* [The problem]: Copy out the whole listing exactly as written, leaving the pictures behind.

* [Raw data]:
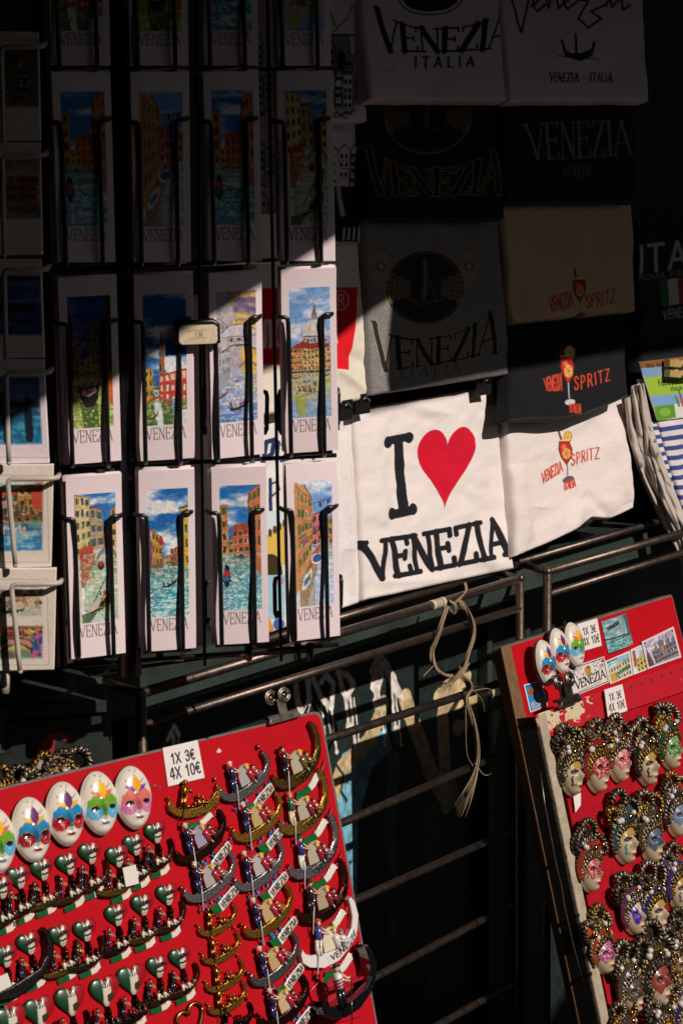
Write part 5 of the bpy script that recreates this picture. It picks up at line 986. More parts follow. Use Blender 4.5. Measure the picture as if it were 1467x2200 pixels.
# ------------------------------------------------------------------ red magnet boards
WOOD = mat('brown_board_edge', (.16, .085, .04), rough=.7, mottled=.3, mscale=60)
def redboard(key):
    return mat(key, (.47, .006, .013), rough=.6, mottled=.10, mscale=18, bump=.1, bscale=60, spec=.05)
REDM = redboard('red_board_paint'); FELT = mat('red_felt', (.40, .006, .015), rough=.9, mottled=.25, mscale=120, bump=.6, bscale=500, spec=.1)
def loc(P, u0, v0, pts, off=0.0): return [P.local(np.float64(u), np.float64(v), u0, v0, off) for u, v in pts]
def board(P, u0, v0, px, name, label, cat, th, rad=.012):
    t = thing(name, label, cat, P.M(u0, v0))
    L = loc(P, u0, v0, px); b = MB(); q = []
    n = len(L)
    for i in range(n):   # rounded corners
        a, c, d = np.array(L[i - 1]), np.array(L[i]), np.array(L[(i + 1) % n]); e0 = (a - c) / np.linalg.norm(a - c); e1 = (d - c) / np.linalg.norm(d - c)
        p0, p1 = c + e0 * rad, c + e1 * rad
        for k in range(5): s = k / 4; q.append((1 - s)**2 * p0 + 2 * s * (1 - s) * c + s * s * p1)
    b.prism(q, -th, -.0016, hx('5a4634')); b.build('panel', WOOD, t)
    C = np.mean(q, 0); q2 = [p + (C - p) / np.linalg.norm(C - p) * .0035 for p in q]
    b = MB(); b.prism(q, -.0015, -.0006, hx('6a645e')); b.build('rim', mat('grey_board_rim', (.12, .11, .10), rough=.6, mottled=.3, mscale=80), t)
    b = MB(); b.prism(q2, -.0005, 0.0, hx('c0182a')); b.build('red_face', REDM, t)
    return t
def flatcard(P, u0, v0, quad, off, name, label, cat, paint, step=1.1, th=.0012, bg=hx('e2dad4'), m=PAPER, group=None, rad=0, bulge=0, up=False):
    q = np.asarray(quad, float); c = q.mean(0)
    W = int(np.linalg.norm(q[1] - q[0]) / step) + 2; H = int(np.linalg.norm(q[3] - q[0]) / step) + 2
    if up: W, H = int(W * 1.6), int(H * 1.3)
    cv = Cv(W, H, bg, q); paint(cv); cv.speck(.05, 2, W)
    Y, X = np.mgrid[0:H, 0:W].astype(float); px = ahom(np.linalg.inv(cv.Hm), np.stack([X, Y], -1))
    M = P.M(c[0], c[1], off); s, t = X / (W - 1) - .5, Y / (H - 1) - .5
    P3 = P.hit(px[..., 0], px[..., 1], off + th); d = P3 - P.hit(c[0], c[1], off)
    Lc = np.stack([d @ P.ex, d @ P.ey, d @ P.n + bulge * (1 - 4 * s * s)], -1)
    o = grid(name, Lc, cv.a, m, skirt=np.array([0, 0, -th - bulge * 0]), M=M)
    return tag(o, label, cat, group)
def price(quad):
    (a, b_, c, d) = [np.array(p, float) for p in quad]
    f = lambda u, v: tuple((a * (1 - u) + b_ * u) * (1 - v) + (d * (1 - u) + c * u) * v)
    def p(cv):
        k = np.linalg.norm(b_ - a) / 75.
        cv.text('1X 3\u20ac', [f(.18, .2), f(.84, .2)], [f(.18, .46), f(.84, .46)], 3.2 * k, 3.2 * k, hx('25222a'), 0, .12); cv.text('4X 10\u20ac', [f(.1, .56), f(.93, .56)], [f(.1, .84), f(.93, .84)], 3.2 * k, 3.2 * k, hx('25222a'), 0, .12)
    return p
def relief(name, outf, sx, sy, zf, cv, m, parent, nr_=12, na=48, base=0.0, rim=None, M=None):
    th = np.linspace(0, 2 * math.pi, na, endpoint=False); r = np.linspace(0, 1, nr_)**.85
    ox, oy = outf(th); X = r[:, None] * ox[None]; Y = r[:, None] * oy[None]
    Z = zf(X, Y, np.repeat(r[:, None], na, 1)); P = np.stack([X * sx, Y * sy, Z], -1)
    ix = np.clip(((X + 1) / 2 * (cv.w - 1)).round().astype(int), 0, cv.w - 1); iy = np.clip(((1 - Y) / 2 * (cv.h - 1)).round().astype(int), 0, cv.h - 1)
    C = cv.a[iy, ix]
    E = P[-1:].copy(); E[..., 2] = base; rc = np.empty((1, na, 3)); rc[:] = hx(rim) if rim else hx('2a2420')
    E1 = P[-1:].copy(); E1[..., :2] *= 1.03; E1[..., 2] -= .0006
    P = np.concatenate([P, E1, E]); C = np.concatenate([C, rc, rc])
    return grid(name, P, C, m, parent, M, closed=True)
oval = lambda t: (np.cos(t) * (1 - .12 * np.clip(-np.sin(t), 0, 1)**1.5), np.sin(t))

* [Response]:
Write part 5 of the bpy script that recreates this picture. It picks up at line 986. More parts follow. Use Blender 4.5. Measure the picture as if it were 1467x2200 pixels.
# ------------------------------------------------------------------ red magnet boards
WOOD = mat('brown_board_edge', (.16, .085, .04), rough=.7, mottled=.3, mscale=60)
def redboard(key):
    return mat(key, (.47, .006, .013), rough=.6, mottled=.10, mscale=18, bump=.1, bscale=60, spec=.05)
REDM = redboard('red_board_paint'); FELT = mat('red_felt', (.40, .006, .015), rough=.9, mottled=.25, mscale=120, bump=.6, bscale=500, spec=.1)
def loc(P, u0, v0, pts, off=0.0): return [P.local(np.float64(u), np.float64(v), u0, v0, off) for u, v in pts]
def board(P, u0, v0, px, name, label, cat, th, rad=.012):
    t = thing(name, label, cat, P.M(u0, v0))
    L = loc(P, u0, v0, px); b = MB(); q = []
    n = len(L)
    for i in range(n):   # rounded corners
        a, c, d = np.array(L[i - 1]), np.array(L[i]), np.array(L[(i + 1) % n]); e0 = (a - c) / np.linalg.norm(a - c); e1 = (d - c) / np.linalg.norm(d - c)
        p0, p1 = c + e0 * rad, c + e1 * rad
        for k in range(5): s = k / 4; q.append((1 - s)**2 * p0 + 2 * s * (1 - s) * c + s * s * p1)
    b.prism(q, -th, -.0016, hx('5a4634')); b.build('panel', WOOD, t)
    C = np.mean(q, 0); q2 = [p + (C - p) / np.linalg.norm(C - p) * .0035 for p in q]
    b = MB(); b.prism(q, -.0015, -.0006, hx('6a645e')); b.build('rim', mat('grey_board_rim', (.12, .11, .10), rough=.6, mottled=.3, mscale=80), t)
    b = MB(); b.prism(q2, -.0005, 0.0, hx('c0182a')); b.build('red_face', REDM, t)
    return t
def flatcard(P, u0, v0, quad, off, name, label, cat, paint, step=1.1, th=.0012, bg=hx('e2dad4'), m=PAPER, group=None, rad=0, bulge=0, up=False):
    q = np.asarray(quad, float); c = q.mean(0)
    W = int(np.linalg.norm(q[1] - q[0]) / step) + 2; H = int(np.linalg.norm(q[3] - q[0]) / step) + 2
    if up: W, H = int(W * 1.6), int(H * 1.3)
    cv = Cv(W, H, bg, q); paint(cv); cv.speck(.05, 2, W)
    Y, X = np.mgrid[0:H, 0:W].astype(float); px = ahom(np.linalg.inv(cv.Hm), np.stack([X, Y], -1))
    M = P.M(c[0], c[1], off); s, t = X / (W - 1) - .5, Y / (H - 1) - .5
    P3 = P.hit(px[..., 0], px[..., 1], off + th); d = P3 - P.hit(c[0], c[1], off)
    Lc = np.stack([d @ P.ex, d @ P.ey, d @ P.n + bulge * (1 - 4 * s * s)], -1)
    o = grid(name, Lc, cv.a, m, skirt=np.array([0, 0, -th - bulge * 0]), M=M)
    return tag(o, label, cat, group)
def price(quad):
    (a, b_, c, d) = [np.array(p, float) for p in quad]
    f = lambda u, v: tuple((a * (1 - u) + b_ * u) * (1 - v) + (d * (1 - u) + c * u) * v)
    def p(cv):
        k = np.linalg.norm(b_ - a) / 75.
        cv.text('1X 3\u20ac', [f(.18, .2), f(.84, .2)], [f(.18, .46), f(.84, .46)], 3.2 * k, 3.2 * k, hx('25222a'), 0, .12); cv.text('4X 10\u20ac', [f(.1, .56), f(.93, .56)], [f(.1, .84), f(.93, .84)], 3.2 * k, 3.2 * k, hx('25222a'), 0, .12)
    return p
def relief(name, outf, sx, sy, zf, cv, m, parent, nr_=12, na=48, base=0.0, rim=None, M=None):
    th = np.linspace(0, 2 * math.pi, na, endpoint=False); r = np.linspace(0, 1, nr_)**.85
    ox, oy = outf(th); X = r[:, None] * ox[None]; Y = r[:, None] * oy[None]
    Z = zf(X, Y, np.repeat(r[:, None], na, 1)); P = np.stack([X * sx, Y * sy, Z], -1)
    ix = np.clip(((X + 1) / 2 * (cv.w - 1)).round().astype(int), 0, cv.w - 1); iy = np.clip(((1 - Y) / 2 * (cv.h - 1)).round().astype(int), 0, cv.h - 1)
    C = cv.a[iy, ix]
    E = P[-1:].copy(); E[..., 2] = base; rc = np.empty((1, na, 3)); rc[:] = hx(rim) if rim else hx('2a2420')
    E1 = P[-1:].copy(); E1[..., :2] *= 1.03; E1[..., 2] -= .0006
    P = np.concatenate([P, E1, E]); C = np.concatenate([C, rc, rc])
    return grid(name, P, C, m, parent, M, closed=True)
oval = lambda t: (np.cos(t) * (1 - .12 * np.clip(-np.sin(t), 0, 1)**1.5), np.sin(t))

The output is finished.